Before 2,000 faithful gathered for the general audience in Paul VI Hall, the Pope reflected on Psalm 41[42], where the man at prayer feels derided in a hostile environment of unbelievers who ask him, “Where is your God?” Within this environment, the Psalmist asks God: “Why do you forget me?”

“Will God be able to be silent in face of these parched lips that cry out, this tormented soul, this face that is about to be submerged in a sea of mire?” the Bishop of Rome asked.

“Certainly not!” he replied. In prayer, the believer will discover that God never abandons him, and that life is a never-ending search for him, the Pope said.

The Holy Father was continuing his yearlong series of meditations on the Psalms and canticles of the Old Testament.

Here is, precisely, the inspired intuition of this “veritable jewel of faith and poetry,” as the Pope described the Psalm, in which every man and woman is represented in the image of a “thirsty deer, with a parched throat,” which “cries out its lament in an arid desert, longing for the fresh waters of a stream.”

It is the symbol of the believer, who when praying “tends with his whole being, body and spirit, toward the Lord, who seems far away but at the same time is needed: ´My being thirsts for God, the living God,´” the Holy Father explained.

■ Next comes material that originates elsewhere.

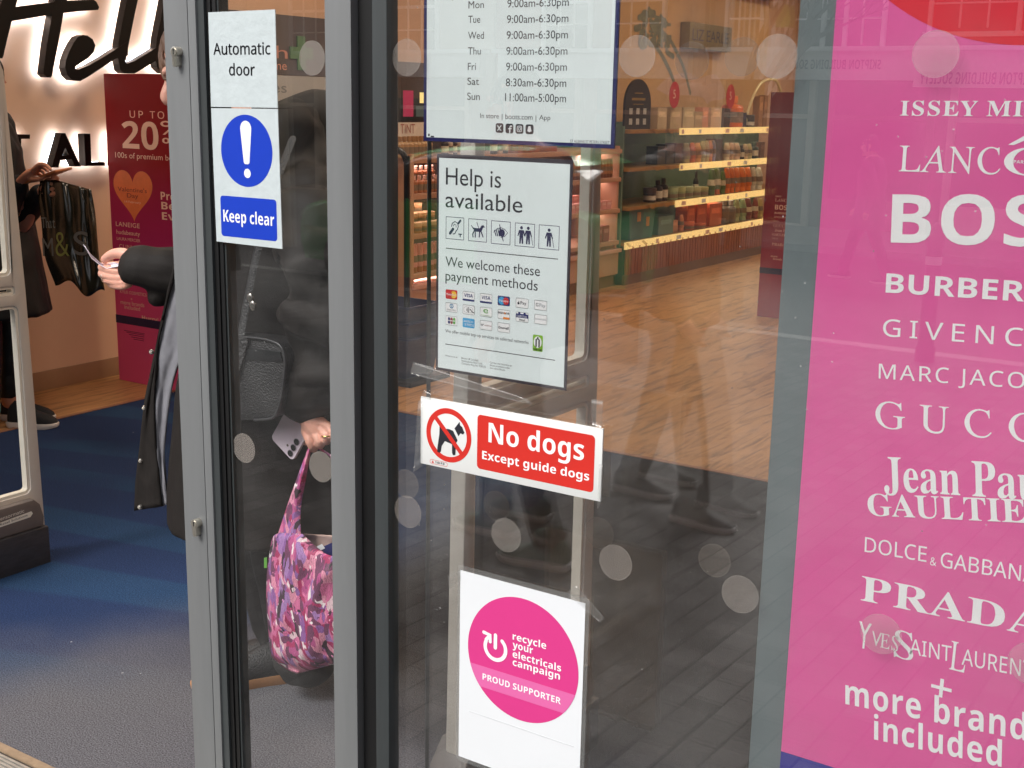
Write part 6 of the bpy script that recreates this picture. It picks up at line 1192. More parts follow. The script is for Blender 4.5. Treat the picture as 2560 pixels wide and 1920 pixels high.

“It is not accidental that a long tradition describes prayer as ´breath,´ as something original, necessary, fundamental, vital breath,” John Paul II said.

Thus prayer becomes life, and life is a never-ending search for God, the Pope added, referring to Origen, the early Christian writer. The author from Alexandria wrote that the “search for God is never-ending, because progress is always possible and necessary,” the Holy Father said.

He quoted Origen at length: “Those who journey on the way to find God´s wisdom do not build stable houses, but portable tents, because they live in constant movement, always going forward, and the more they advance, the more the road opens before them, presenting a horizon that is lost in the immensity.”